A man who lost family members to carbon monoxide poisoning last year is wondering why the Yukon Government following up with recommendations from an inquest into the incident.

A faulty chimney killed four members of Cameron Rusk's family last winter in Whitehorse. He lost his brother, sister-in-law, niece, nephew and a family friend.

Rusk said he was pleased when a coroner's jury recommended government action to prevent future tragedies. The lawyer representing the Rusk family’s landlord also suggested that every brick chimney in the territory be inspected.


Brad and Valerie Rusk, and their children Rebekah and Gabriel, died of carbon monoxide poisoning in their Whitehorse home in January 2012. (Photo courtesy of Ken and Evelyn Walters)

However, it's been more than a month since the jury made its recommendations.

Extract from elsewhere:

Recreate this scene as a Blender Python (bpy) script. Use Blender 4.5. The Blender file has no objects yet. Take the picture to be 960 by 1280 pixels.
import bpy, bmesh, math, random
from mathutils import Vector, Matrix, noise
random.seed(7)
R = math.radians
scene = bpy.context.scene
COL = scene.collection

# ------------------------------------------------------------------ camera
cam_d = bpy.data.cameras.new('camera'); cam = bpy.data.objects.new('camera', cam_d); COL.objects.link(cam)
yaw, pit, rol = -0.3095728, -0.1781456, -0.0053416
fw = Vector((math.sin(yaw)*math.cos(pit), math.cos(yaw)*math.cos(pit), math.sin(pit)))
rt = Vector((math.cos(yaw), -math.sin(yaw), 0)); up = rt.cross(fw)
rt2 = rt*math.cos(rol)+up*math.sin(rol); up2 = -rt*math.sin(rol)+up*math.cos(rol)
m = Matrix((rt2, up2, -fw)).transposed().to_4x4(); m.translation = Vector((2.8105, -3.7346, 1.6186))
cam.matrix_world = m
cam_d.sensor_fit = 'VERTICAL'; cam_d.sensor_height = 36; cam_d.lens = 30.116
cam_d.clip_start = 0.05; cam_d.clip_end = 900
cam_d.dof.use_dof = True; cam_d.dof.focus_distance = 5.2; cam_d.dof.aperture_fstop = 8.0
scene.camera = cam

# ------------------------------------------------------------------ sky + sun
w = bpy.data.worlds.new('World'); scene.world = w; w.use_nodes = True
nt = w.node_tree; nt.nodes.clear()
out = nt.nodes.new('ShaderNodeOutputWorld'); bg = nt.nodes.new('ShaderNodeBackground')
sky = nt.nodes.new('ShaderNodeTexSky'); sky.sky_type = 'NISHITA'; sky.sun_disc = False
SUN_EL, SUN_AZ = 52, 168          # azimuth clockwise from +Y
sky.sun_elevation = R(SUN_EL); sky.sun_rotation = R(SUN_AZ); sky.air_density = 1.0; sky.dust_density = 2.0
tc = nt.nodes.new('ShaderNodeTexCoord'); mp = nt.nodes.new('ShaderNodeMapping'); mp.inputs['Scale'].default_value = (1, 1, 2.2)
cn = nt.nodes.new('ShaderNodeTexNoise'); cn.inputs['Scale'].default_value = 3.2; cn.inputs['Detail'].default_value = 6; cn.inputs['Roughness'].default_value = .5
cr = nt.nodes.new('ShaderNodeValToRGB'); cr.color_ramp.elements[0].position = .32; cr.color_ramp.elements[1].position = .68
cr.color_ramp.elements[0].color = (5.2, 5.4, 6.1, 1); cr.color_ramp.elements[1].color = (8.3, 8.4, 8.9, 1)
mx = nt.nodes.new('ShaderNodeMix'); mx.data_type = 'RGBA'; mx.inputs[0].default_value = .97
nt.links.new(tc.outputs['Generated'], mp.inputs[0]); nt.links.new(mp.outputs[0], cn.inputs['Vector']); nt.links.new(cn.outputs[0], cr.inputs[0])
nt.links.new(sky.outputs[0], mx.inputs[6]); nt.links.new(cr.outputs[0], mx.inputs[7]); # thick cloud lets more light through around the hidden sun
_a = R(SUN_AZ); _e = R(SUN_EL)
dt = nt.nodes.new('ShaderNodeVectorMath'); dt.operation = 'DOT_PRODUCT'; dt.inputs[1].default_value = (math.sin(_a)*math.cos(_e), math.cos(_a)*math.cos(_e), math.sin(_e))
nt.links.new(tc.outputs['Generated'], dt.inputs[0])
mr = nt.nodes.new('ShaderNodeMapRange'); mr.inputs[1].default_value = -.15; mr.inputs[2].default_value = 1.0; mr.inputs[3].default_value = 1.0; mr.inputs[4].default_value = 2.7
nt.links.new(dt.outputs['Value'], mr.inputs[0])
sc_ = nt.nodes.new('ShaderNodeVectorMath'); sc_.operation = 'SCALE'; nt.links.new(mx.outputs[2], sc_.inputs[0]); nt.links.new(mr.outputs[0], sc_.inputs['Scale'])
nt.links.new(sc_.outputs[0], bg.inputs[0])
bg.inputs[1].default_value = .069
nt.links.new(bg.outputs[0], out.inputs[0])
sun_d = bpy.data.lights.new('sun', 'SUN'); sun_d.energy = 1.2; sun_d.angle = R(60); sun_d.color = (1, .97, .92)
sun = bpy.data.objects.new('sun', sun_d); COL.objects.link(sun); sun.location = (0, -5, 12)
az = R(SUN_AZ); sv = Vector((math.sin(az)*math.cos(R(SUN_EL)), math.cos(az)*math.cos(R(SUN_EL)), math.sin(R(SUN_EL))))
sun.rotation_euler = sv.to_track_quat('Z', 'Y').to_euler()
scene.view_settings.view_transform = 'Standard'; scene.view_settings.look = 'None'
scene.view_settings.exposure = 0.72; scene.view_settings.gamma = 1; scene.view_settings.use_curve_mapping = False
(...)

"They have to get this moving. It has to be going forward. We need the people to talk about this and not just sit back and wait," said Rusk.

A coroner’s jury recommended the government initiate an immediate public information campaign, urging Yukoners to have brick or masonry chimneys inspected.

Rusk says the government had plenty of advance warnings before his family died and he can't believe the government would be dragging its feet now.

"Peoples’ lives are at stake. We don't want people to go through this. They have to get this moving," added Rusk.

The Yukon Coroner’s office declined an interview, but issued a statement saying action on the recommendations is now up to the Yukon government.